AWS and Chrome DNS tricks

August 2, 2015

Back in the noughties I used to like blogging, in fact I liked blogging so much I had two WordPress blogs blog.petegraham.co.uk and tech.petegraham.co.uk.

Neither blog has been running for a while, however there are still some links to them. I wanted to redirect all traffic to either of these sub-domains to petegraham.co.uk with a permanently moved 301 header.

The DNS for petegraham.co.uk is handled by Route 53, I didn't want to have to set-up a server with Nginx just to handle redirects for a couple of sub-domains.

AWS Domain Redirects

Currently you can't have domain redirects using just Route 53 however Adrian Holovaty has written a good article on how to set this up with a combination of Route 53 and S3's "redirect all requests" feature http://www.holovaty.com/writing/aws-domain-redirection/.

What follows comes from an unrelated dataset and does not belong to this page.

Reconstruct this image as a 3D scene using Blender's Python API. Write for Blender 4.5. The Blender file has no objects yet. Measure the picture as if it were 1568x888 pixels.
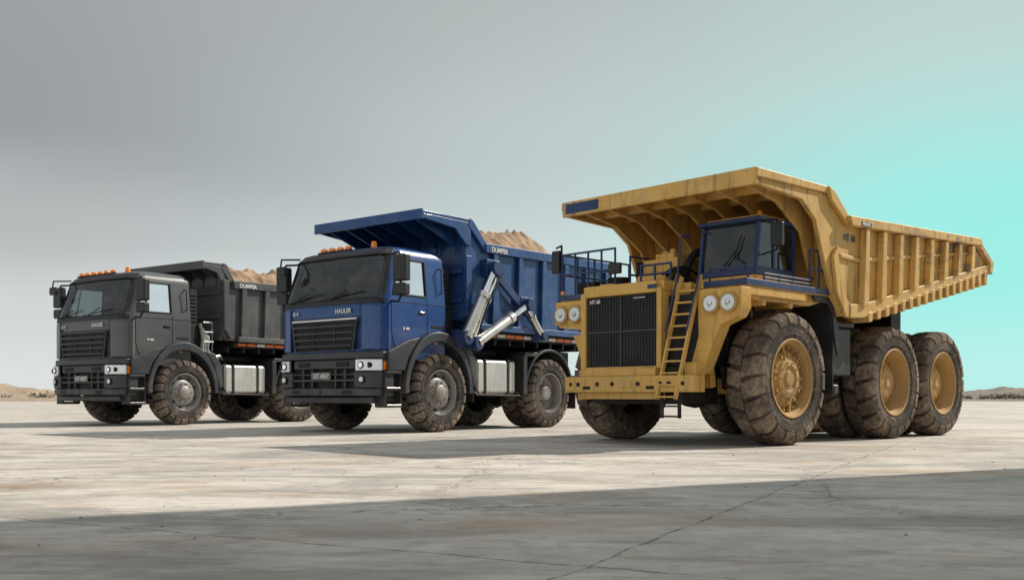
import bpy, bmesh, math, random
from mathutils import Vector, Matrix, noise
RND = random.Random(11)
scene = bpy.context.scene
COL = scene.collection

# ------------------------------------------------------------ materials
def new_mat(name):
    m = bpy.data.materials.new(name); m.use_nodes = True
    nt = m.node_tree; nt.nodes.clear()
    out = nt.nodes.new('ShaderNodeOutputMaterial')
    return m, nt, out
def N(nt, t, **kw):
    n = nt.nodes.new(t)
    for k, v in kw.items(): setattr(n, k, v)
    return n
def mixc(nt, fac, a, b):
    n = nt.nodes.new('ShaderNodeMix'); n.data_type = 'RGBA'
    for sock, v in ((n.inputs[0], fac), (n.inputs[6], a), (n.inputs[7], b)):
        if isinstance(v, (int, float)): sock.default_value = v
        elif isinstance(v, tuple): sock.default_value = (*v, 1) if len(v) == 3 else v
        else: nt.links.new(v, sock)
    return n.outputs[2]
def mth(nt, op, a, b=None, c=None, clamp=False):
    n = nt.nodes.new('ShaderNodeMath'); n.operation = op; n.use_clamp = clamp
    for i, v in enumerate((a, b, c)):
        if v is None: continue
        if isinstance(v, (int, float)): n.inputs[i].default_value = v
        else: nt.links.new(v, n.inputs[i])
    return n.outputs[0]
def mrange(nt, v, a, b, c=0.0, d=1.0, smooth=True):
    n = nt.nodes.new('ShaderNodeMapRange')
    if smooth: n.interpolation_type = 'SMOOTHSTEP'
    nt.links.new(v, n.inputs[0])
    for i, x in enumerate((a, b, c, d)): n.inputs[i+1].default_value = x
    return n.outputs[0]
def noise_tex(nt, vec, scale, detail=4, rough=.55, dist=0.0):
    n = nt.nodes.new('ShaderNodeTexNoise')
    n.inputs['Scale'].default_value = scale; n.inputs['Detail'].default_value = detail
    n.inputs['Roughness'].default_value = rough; n.inputs['Distortion'].default_value = dist
    nt.links.new(vec, n.inputs['Vector'])
    return n.outputs[0]
def mapping(nt, vec, scale=(1,1,1), rot=(0,0,0), loc=(0,0,0)):
    n = nt.nodes.new('ShaderNodeMapping')
    n.inputs['Scale'].default_value = scale; n.inputs['Rotation'].default_value = rot
    n.inputs['Location'].default_value = loc
    nt.links.new(vec, n.inputs['Vector']); return n.outputs[0]

def surf(name, col, rough=.5, metal=0.0, dust=.3, dustcol=(.30,.235,.17), zlo=.3, zhi=1.8, coat=0.0,
         bump=.05, streak=.0, var=.15, fine=45, spec=.4, wear=0.0, base_dust=.12, wx=.15):
    m, nt, out = new_mat(name)
    tc = N(nt, 'ShaderNodeTexCoord').outputs['Object']
    b = N(nt, 'ShaderNodeBsdfPrincipled')
    n1 = noise_tex(nt, tc, 2.2, 4, .62)
    n2 = noise_tex(nt, tc, fine, 2, .6)
    sep = N(nt, 'ShaderNodeSeparateXYZ'); nt.links.new(tc, sep.inputs[0])
    zf = mrange(nt, sep.outputs[2], zlo, zhi, 1.0, .18)
    c1 = mixc(nt, mrange(nt, n1, .3, .7), tuple(c*(1-var) for c in col), tuple(min(1, c*(1+var)) for c in col))
    d = mrange(nt, mth(nt, 'ADD', mth(nt, 'MULTIPLY', n1, .6), mth(nt, 'MULTIPLY', n2, .4)), .42, .68)
    d = mth(nt, 'MULTIPLY', mth(nt, 'MULTIPLY', mth(nt, 'ADD', d, base_dust), zf), dust, clamp=True)
    c2 = mixc(nt, d, c1, dustcol)
    if streak > 0:
        n3 = noise_tex(nt, mapping(nt, tc, (7, 7, .8)), 1.6, 4, .6)
        c2 = mixc(nt, mth(nt, 'MULTIPLY', mrange(nt, n3, .50, .70), streak), c2, (.15, .095, .055))
    if wear > 0:
        n4 = noise_tex(nt, mapping(nt, tc, (1, 1, 2.2), (0,0,0), (4,2,1)), 2.8, 5, .7)
        xf = mrange(nt, sep.outputs[0], -1.0, -5.0, wx, 1.0)
        zf2 = mrange(nt, sep.outputs[2], 2.0, 3.0, .35, 1.0)
        c2 = mixc(nt, mth(nt, 'MULTIPLY', mth(nt, 'MULTIPLY', mrange(nt, n4, .48, .60), wear), mth(nt, 'MULTIPLY', xf, zf2)), c2, (.27, .20, .145))
    nt.links.new(c2, b.inputs['Base Color'])
    r = mth(nt, 'ADD', mth(nt, 'MULTIPLY', d, .45), mth(nt, 'ADD', mth(nt, 'MULTIPLY', n1, .12), rough-.06), clamp=True)
    nt.links.new(r, b.inputs['Roughness'])
    b.inputs['Metallic'].default_value = metal
    b.inputs['Coat Weight'].default_value = coat
    b.inputs['Coat Roughness'].default_value = .08
    b.inputs['Specular IOR Level'].default_value = spec
    if bump > 0:
        bp = N(nt, 'ShaderNodeBump'); bp.inputs['Strength'].default_value = bump; bp.inputs['Distance'].default_value = .02
        nt.links.new(mth(nt, 'ADD', n2, n1), bp.inputs['Height']); nt.links.new(bp.outputs[0], b.inputs['Normal'])
    nt.links.new(b.outputs[0], out.inputs[0])
    return m

M = {}
M['blue'] = surf('blue_paint', (.008,.060,.22), .28, 0, .28, zlo=.6, zhi=2.4, coat=.35, bump=.012, var=.08, spec=.35, base_dust=.04)
M['bluebed'] = surf('blue_bed_paint', (.008,.060,.205), .36, 0, .30, zlo=1.2, zhi=3.6, coat=.15, bump=.04, streak=.25, spec=.35, base_dust=.05)
M['grey'] = surf('charcoal_paint', (.078,.081,.088), .32, 0, .22, zlo=.6, zhi=2.4, coat=.3, bump=.012, var=.08, spec=.35, base_dust=.03)
M['greybed'] = surf('charcoal_bed_paint', (.060,.063,.070), .42, 0, .24, zlo=1.2, zhi=3.4, coat=.1, bump=.04, streak=.15, spec=.35, base_dust=.03)
M['yellow'] = surf('yellow_paint', (.72,.42,.09), .44, 0, .55, (.40,.28,.16), zlo=.4, zhi=2.8, coat=.08, bump=.04, streak=.42, var=.14, spec=.35, base_dust=.10, wear=.5, wx=.5)
M['yellowbed'] = surf('yellow_bed_paint', (.70,.42,.10), .48, 0, .6, (.46,.34,.21), zlo=1.2, zhi=5.5, coat=.0, bump=.09, streak=.55, var=.15, spec=.35, wear=1.0, base_dust=.12, wx=.22)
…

Clear the DNS Cache in Chrome

Clearing the Chrome DNS cache is always useful when fiddling about with DNS settings. However I'm always forgetting how to do it. I've put this here mainly as a reminder to myself. Put the following in your browser's address bar:

chrome://net-internals/#dns

Then hit the "Clear host cache" button. Annoyingly if I make it into a hyper link it doesn't work. I assume for security reasons.

Curl headers

Another thing I forget is how to just get the headers with curl.

curl -I blog.petegraham.co.uk

Running this shows going to blog.petegraham.co.uk now gives us HTTP header 301 Moved Permanently to petegraham.co.uk.